I am personally tired and disgusted with MSMs (mains stream media) and their editors\’ who blindly agree and interpret what the party in power thinks is right or wrong, including matters concerning the moral dimensions of life.
We need a newer and more rational methodology to separate religious issues from non-religious issues.
We also need a more neutral perspective inculcated within the public agencies but which does not see the speck in the other party\’s eyes and not see the log in their own boss\’s eyes.
When a DAP member says \”one group is an Islamic extremist one,\” or if Umno functionaries claim another party is anti-Islamic, can someone advice me which criminal law provisions are they using to threaten, frighten and intimidate?
Is there any such legal provision?
As far as I know, the so-called sedition provisions are almost always for acts against the nation-state and the rulers in authority, or something related to some constitutional provisions.
Rather, when one seeks amendments for non-negotiable issues and seeks to do it without engaging in a legitimate due process, either politically or legally, maybe then it violates some unwritten rules of the so-called social contract.
So, for example, how can YB Teresa Kok purportedly asking for the lowering of the volume at a mosque in a non-Muslim neighbourhood, which is now proven she never did, constitute being anti-Islam?
Or, as Raja Petra argued recently, how can Jeff Ooi calling the Jemaah Islah Malaysia an extreme group constitute being anti-Islam?
For that matter what is all this being anti-Islam about anyway?
To me, one is anti-anything religious, only when one articulates and proposes opposite arguments against a particular faith system and incites followers to do something about it by fair or foul means.
Return to neutral public service
There must therefore always be some criminal law intent for the state to take an action.
The state or its agencies cannot simply act because one Umno branch leader makes a police report or because of hurting the feelings of another Muslim, whether he is a ruler, or a labourer.
Emotional irrationality is reaching very worrying levels within the public agencies.
Can we please return to the days of political neutrality of the public services?
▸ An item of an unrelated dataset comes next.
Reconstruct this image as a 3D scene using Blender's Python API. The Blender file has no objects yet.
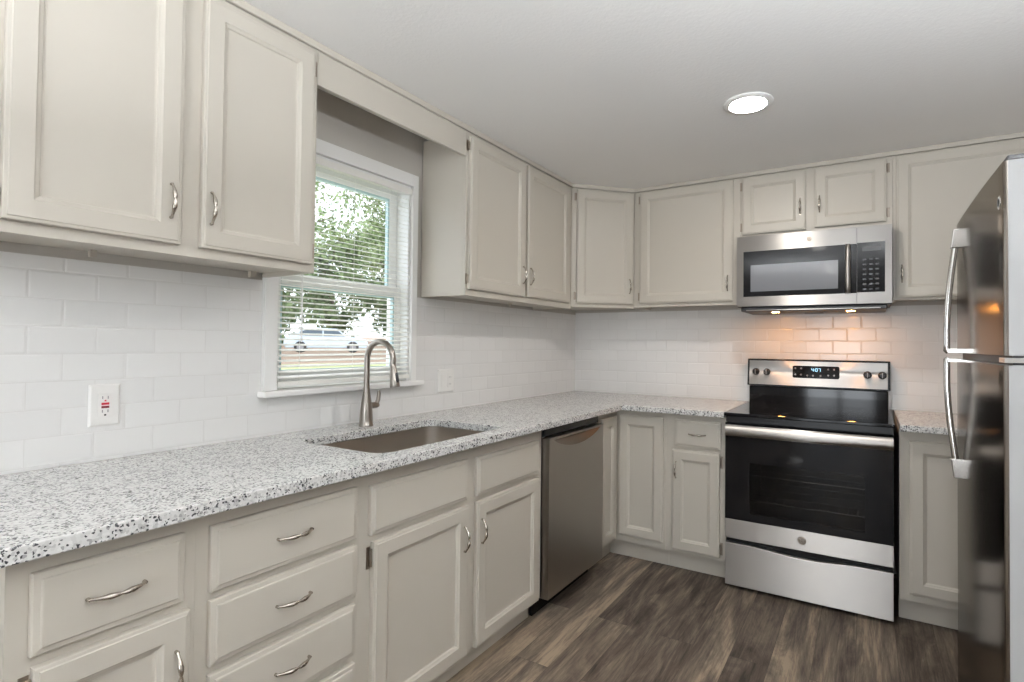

Can the federal agents and agencies of the government please be aware that they serve not under the BN-ruled government but rather under the Yang di-Pertuan Agong?
The police deputy chief promised immediately after the 2008 general election that they will be neutral; but where is that neutrality? No one can see it for now.
Can I remind the public servants, with the chief secretary included, that when they sign-off, ‘Saya Yang Menurut Perintah\’, it is in the service to the king and not just the government of the day.
The political governments of the day are meant to come and go in any normal democracy. The king however is an institution which represents the public interest of the nation.
But, in developing countries, where the institutions of democracy are less developed, there is a tendency of the government of the day to overstay their welcome or define their interests as in the interest of the public.
That has been the case in Malaysia. Fifty-two years of dominance of a divide and rule based on ethnic feudalism.
We are now the sad victims of such a worldview. I even served within this worldview of feudal political dominance for about 32 years.
But, on March 8, 2008, the people of Malaysia decided we wanted change and therefore delivered change.
Simple and stupid we are not
We delivered on the \”Ketuanan Rakyat Malaysia\” cry for justice. But, it is not quite three years and all leaders seem to have forgotten the promises they made to the people of Malaysia.
Please do not assume that people are simple and stupid. They all know what is happening. More importantly, they know what is not happening.
Recently, I had a primary one classmate visit me, after about 30 years of being out of touch. He and wife now run a sundry shop in Taiping, Perak.
A simple and ordinary Malaysian who has worked more than 10 years in Singapore and seven years in Johor Baru, he said this to me: \”I am only waiting for the next general election and I will campaign against the government to make sure people vote against the BN.\”
It was the view of an ordinary 60-year-old-Malaysian.
I believe he can influence about 20 people in his neighbourhood. I believe every Malaysian citizen who is more than 50 years old, and lives in the urban setting and speaks English, is \”extremely tired of the federal government and all the rhetoric of Najib with little or no visible deliverables\”.
We still have more than one Malaysia, not a 1Malaysia.
The most extreme example is selective persecution and prosecution of not seeing the woods from the trees.
My prayer for the coming by-elections is that all people of Permatang Pasir will send a clear and unequivocal signal to Najib to tell him that Umno must truly change.
What then is really being anti-Islam about? I think this falls within the realm of morality and ethics and not within the realm of sedition which is a criminal offence.
Criminal offences are against the state, not against other individuals or even groups.
The real anti-Islamic phenomenon to me is when a party nominates a candidate whose character is genuinely suspect.
That is greater disservice to Islam than most things criminal. Are we serious about make such a person into a law-maker when he is a law-breaker!
May God bless Malaysia as we meander through rough waters.